[RECORDS FOR THE TASK]:
[start]

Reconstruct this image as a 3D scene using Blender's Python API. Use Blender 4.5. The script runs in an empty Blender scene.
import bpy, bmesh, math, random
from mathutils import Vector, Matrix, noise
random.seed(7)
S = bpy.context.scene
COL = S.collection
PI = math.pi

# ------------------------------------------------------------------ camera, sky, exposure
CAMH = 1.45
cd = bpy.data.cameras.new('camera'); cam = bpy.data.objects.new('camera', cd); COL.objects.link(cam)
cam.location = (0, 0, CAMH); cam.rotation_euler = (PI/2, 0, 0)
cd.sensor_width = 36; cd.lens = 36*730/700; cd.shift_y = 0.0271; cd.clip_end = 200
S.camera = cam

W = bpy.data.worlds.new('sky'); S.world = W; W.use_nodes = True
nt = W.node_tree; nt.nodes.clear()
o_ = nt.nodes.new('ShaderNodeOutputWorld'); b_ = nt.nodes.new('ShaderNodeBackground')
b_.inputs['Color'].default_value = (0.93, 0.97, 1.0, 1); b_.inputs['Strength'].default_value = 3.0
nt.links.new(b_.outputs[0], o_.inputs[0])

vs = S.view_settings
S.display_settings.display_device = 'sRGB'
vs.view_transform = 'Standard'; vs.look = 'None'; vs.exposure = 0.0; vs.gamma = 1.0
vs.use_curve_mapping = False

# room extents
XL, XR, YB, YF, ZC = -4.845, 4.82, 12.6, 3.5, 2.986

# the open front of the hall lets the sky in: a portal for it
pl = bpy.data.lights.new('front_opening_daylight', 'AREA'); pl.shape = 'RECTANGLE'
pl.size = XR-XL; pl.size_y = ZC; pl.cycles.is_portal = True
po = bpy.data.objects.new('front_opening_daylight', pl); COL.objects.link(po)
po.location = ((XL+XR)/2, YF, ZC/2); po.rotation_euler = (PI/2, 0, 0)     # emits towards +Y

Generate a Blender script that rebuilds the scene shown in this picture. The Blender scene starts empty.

[end]

[EXERCISE INSTRUCTIONS]: Take the entries and copy them out exactly.

[RESPONSE TO THE EXERCISE]:
Reconstruct this image as a 3D scene using Blender's Python API. Use Blender 4.5. The script runs in an empty Blender scene.
import bpy, bmesh, math, random
from mathutils import Vector, Matrix, noise
random.seed(7)
S = bpy.context.scene
COL = S.collection
PI = math.pi

# ------------------------------------------------------------------ camera, sky, exposure
CAMH = 1.45
cd = bpy.data.cameras.new('camera'); cam = bpy.data.objects.new('camera', cd); COL.objects.link(cam)
cam.location = (0, 0, CAMH); cam.rotation_euler = (PI/2, 0, 0)
cd.sensor_width = 36; cd.lens = 36*730/700; cd.shift_y = 0.0271; cd.clip_end = 200
S.camera = cam

W = bpy.data.worlds.new('sky'); S.world = W; W.use_nodes = True
nt = W.node_tree; nt.nodes.clear()
o_ = nt.nodes.new('ShaderNodeOutputWorld'); b_ = nt.nodes.new('ShaderNodeBackground')
b_.inputs['Color'].default_value = (0.93, 0.97, 1.0, 1); b_.inputs['Strength'].default_value = 3.0
nt.links.new(b_.outputs[0], o_.inputs[0])

vs = S.view_settings
S.display_settings.display_device = 'sRGB'
vs.view_transform = 'Standard'; vs.look = 'None'; vs.exposure = 0.0; vs.gamma = 1.0
vs.use_curve_mapping = False

# room extents
XL, XR, YB, YF, ZC = -4.845, 4.82, 12.6, 3.5, 2.986

# the open front of the hall lets the sky in: a portal for it
pl = bpy.data.lights.new('front_opening_daylight', 'AREA'); pl.shape = 'RECTANGLE'
pl.size = XR-XL; pl.size_y = ZC; pl.cycles.is_portal = True
po = bpy.data.objects.new('front_opening_daylight', pl); COL.objects.link(po)
po.location = ((XL+XR)/2, YF, ZC/2); po.rotation_euler = (PI/2, 0, 0)     # emits towards +Y

Generate a Blender script that rebuilds the scene shown in this picture. The Blender scene starts empty.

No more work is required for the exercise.